Throughout the history of human beings we have been partitioning this world into smaller and smaller bits, creating more nations, more states – more independent. And [yet] unfortunately, dependent on each other, which we forget, which we do not wish to acknowledge, because my independence (I am talking of the political arena) must not be dependent on somebody else. And this we flaunt on our New Years’ and our Independence days. Stupid! And we fool ourselves by saying I am Australian, I am British, I am negro, I am white, I am Mexican, and thinking I am great. We are all two-legged bipeds struggling for life, doing the same thing, scratching the same earth, earning the same stupid copper and silver coins, languishing for love, struggling with families, breaking our hearts. Can any of you tell me that this is different from country to country? Then what are we boasting about?

This is time to drop all ideas of nationality, of colour, of race, of creed, and understand that we are all the same having the same problems, the same desires, the same needs and the same aspiration to be free of all this. This intelligence, this wisdom, in fact, if it comes to us, we can take the first step towards spirituality. That is what we mean when we say give up all prejudice. The prejudice is in the fact that the Australian thinks less of the New Zealander, and the New Zealander perhaps thinks the same thing about Australia. “A huge chunk of a continent with nothing in the centre of it.” Isn’t it? Seventy thousand miles of coastline with nothing inside. An amoeba is better, because it can divide in two without your help. Isn’t it? A lizard is better; you cut off its tail, it will grow another tail. What will you do if somebody cuts off a finger? You are going to be fingerless all your life. And when your heart breaks, which cardiologist is going to revive it? Isn’t it? So please learn to be broadminded, give up all these fancy illusions of separate indulgences, of separate prosperities in which other people should not interfere. “By bringing in other people, we will lose our affluence, our standards of living.”

You will be surprised if you were to read certain sayings of the pygmies, that they were afraid the white man would rob them of their way of life! They are able to sleep on the sand of the desert. Their only possession is an ostrich egg to hold water and they know where to find water. They just dig, put in a straw, and suck it out and fill up their ostrich eggs. They are called sip wells. And we with all our geology and our satellite finding centres, space-oriented, from there we want to find out what is here. We dig and we dig and we dig.
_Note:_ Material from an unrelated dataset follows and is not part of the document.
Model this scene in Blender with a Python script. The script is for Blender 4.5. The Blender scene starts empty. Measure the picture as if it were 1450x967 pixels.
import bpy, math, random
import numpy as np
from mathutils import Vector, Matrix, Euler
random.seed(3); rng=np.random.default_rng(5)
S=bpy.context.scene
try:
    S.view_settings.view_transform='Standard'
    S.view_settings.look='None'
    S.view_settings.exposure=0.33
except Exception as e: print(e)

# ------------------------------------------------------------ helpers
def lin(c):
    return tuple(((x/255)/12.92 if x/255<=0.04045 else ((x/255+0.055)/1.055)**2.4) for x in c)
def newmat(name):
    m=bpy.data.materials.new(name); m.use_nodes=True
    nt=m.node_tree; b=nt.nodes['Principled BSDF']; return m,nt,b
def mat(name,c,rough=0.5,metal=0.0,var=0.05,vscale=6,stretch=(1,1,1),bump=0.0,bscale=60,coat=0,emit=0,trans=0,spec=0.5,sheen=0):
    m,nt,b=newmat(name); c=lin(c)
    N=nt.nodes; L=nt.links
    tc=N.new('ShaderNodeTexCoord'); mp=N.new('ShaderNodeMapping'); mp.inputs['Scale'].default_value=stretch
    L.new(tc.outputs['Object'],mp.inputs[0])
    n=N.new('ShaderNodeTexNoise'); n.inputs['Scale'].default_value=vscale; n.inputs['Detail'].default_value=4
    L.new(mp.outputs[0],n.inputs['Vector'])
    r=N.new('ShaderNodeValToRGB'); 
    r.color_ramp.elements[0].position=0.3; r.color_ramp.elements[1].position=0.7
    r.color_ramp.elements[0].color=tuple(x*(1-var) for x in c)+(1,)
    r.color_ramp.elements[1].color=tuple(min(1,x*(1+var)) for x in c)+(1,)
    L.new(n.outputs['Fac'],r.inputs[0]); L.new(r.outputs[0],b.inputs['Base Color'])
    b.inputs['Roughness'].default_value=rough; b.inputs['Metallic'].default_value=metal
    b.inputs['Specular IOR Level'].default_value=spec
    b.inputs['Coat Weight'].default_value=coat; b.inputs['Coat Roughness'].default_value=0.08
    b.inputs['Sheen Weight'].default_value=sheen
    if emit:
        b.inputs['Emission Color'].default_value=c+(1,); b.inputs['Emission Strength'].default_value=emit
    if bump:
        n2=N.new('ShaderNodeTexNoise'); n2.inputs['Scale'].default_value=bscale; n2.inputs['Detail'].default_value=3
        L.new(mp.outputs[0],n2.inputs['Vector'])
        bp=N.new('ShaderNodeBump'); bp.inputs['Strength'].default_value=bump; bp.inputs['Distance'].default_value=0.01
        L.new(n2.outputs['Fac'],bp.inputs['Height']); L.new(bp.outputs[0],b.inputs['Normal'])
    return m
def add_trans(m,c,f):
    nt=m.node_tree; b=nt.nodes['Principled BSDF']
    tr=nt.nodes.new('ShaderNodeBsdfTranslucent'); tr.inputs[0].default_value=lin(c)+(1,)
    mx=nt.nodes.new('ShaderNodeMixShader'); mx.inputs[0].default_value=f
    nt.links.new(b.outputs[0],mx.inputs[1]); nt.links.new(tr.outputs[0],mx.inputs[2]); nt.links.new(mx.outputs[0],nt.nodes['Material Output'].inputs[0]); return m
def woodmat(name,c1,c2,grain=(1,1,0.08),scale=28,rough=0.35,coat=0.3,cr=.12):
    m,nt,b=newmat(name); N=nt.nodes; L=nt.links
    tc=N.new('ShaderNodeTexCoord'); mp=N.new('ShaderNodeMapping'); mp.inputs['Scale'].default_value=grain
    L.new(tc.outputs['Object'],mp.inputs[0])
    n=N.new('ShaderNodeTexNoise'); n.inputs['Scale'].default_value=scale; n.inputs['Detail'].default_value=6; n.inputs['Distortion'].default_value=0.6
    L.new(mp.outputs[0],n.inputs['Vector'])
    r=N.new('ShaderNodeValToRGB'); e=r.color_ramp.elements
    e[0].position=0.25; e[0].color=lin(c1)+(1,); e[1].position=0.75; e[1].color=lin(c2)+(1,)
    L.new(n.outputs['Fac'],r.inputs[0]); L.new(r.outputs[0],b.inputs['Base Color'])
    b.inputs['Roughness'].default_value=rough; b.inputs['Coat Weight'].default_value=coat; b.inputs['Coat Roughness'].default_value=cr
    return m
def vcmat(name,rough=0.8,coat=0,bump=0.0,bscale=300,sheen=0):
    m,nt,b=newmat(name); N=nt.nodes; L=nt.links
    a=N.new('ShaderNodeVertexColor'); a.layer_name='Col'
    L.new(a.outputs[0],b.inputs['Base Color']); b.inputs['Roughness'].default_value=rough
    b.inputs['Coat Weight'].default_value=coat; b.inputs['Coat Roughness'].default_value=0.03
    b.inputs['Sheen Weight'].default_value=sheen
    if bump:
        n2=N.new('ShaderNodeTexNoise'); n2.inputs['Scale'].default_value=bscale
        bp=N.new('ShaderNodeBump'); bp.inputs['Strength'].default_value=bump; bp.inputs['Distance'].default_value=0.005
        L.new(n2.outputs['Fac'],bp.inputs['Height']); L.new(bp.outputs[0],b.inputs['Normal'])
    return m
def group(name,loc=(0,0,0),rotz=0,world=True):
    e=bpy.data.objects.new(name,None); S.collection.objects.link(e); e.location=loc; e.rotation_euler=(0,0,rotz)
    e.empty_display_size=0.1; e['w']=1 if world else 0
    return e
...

Kamlesh Patel was referring to a million holes in the earth, one metre deep each – because we have no patience. We don’t want to go deeper and deeper to find water eventually there. Similarly, we don’t want to penetrate into the heart of those whom we love. “Superficial heart. Nah, I don’t like. She has no heart,” or “He has no heart – heartless!” Why? “Because I made soup this evening and he said he didn’t like it. He wanted it as his mama makes it.” So, how difficult is it to change your soup to keep a heart? So we lose out. Every time we lose a friend we have lost a part of our life.

I used to be in Yugoslavia and there they say every time you part, it is a little death. How much more among loved ones? Every parting should be a bigger and bigger death. And we are freely willing to part. In some societies I have found, their baggage is packed. Why is it packed? “Oh, I may come in the evening and I might not find my wife at home or I may have to leave.” And they call this a marriage! I would just call it a registered meeting – not a marriage at all. Licence to mate once or three times or thirty times and then separate. What are today’s marriages? If this is all you can do with yourselves amongst yourselves, what are you going to do with Him?

So you see, it is a very profound problem – very easy but very profound. It is like that Rubik’s cube, which adults were struggling with for eight hours, twenty hours, forty hours without solving, and a child, like that guy there, could solve in forty seconds. It requires genius of a special type to use the heart for what it was meant for – as a holy receptacle for a soul that has come into it, whose doors are open and from where the soul can be liberated at any time of its choice. That is what the heart should be. Now, it is not only a prison for my soul, it is a prison for myself; my whole self is imprisoned in my heart when you have or when you indulge in foolish loves and escapades. Isn’t it? All right – you want to imprison, do it.

As Babuji said, “Never lie to yourself.” Because if you start lying to yourself, you don’t know what is a lie and what is the truth. And when my heart becomes my own prison, that is where people commit suicide or destroy civilisations, countries, cultures, libraries. It is possible that an individual does it because his heart is his prison; it is possible that a whole culture does it because that whole culture is imprisoned in its lies, in its foolishness and its violence. And it is possible that the whole globe is doing it too. Today, when we have got this fantastical thing that is called globalisation, where all that is being spread around the globe is – what? More and more misery, more and more poverty. Rich becoming richer; poor becoming poorer.

So you see, it is a big problem for all of us because we have permitted the world to come to this level by extolling or praising for patriotism merely political and army leaders, and forgetting the wise men who brought some light into this world, who are still struggling to keep it alight, who perhaps in some societies they are trying very hard to exterminate. So let us beware of these things, my brothers and sisters. Let us learn to be wise. Wisdom means giving up all differences. Philosophy is everybody’s; God is everybody’s; the way to God is everybody’s. I pray for you all. Thank you.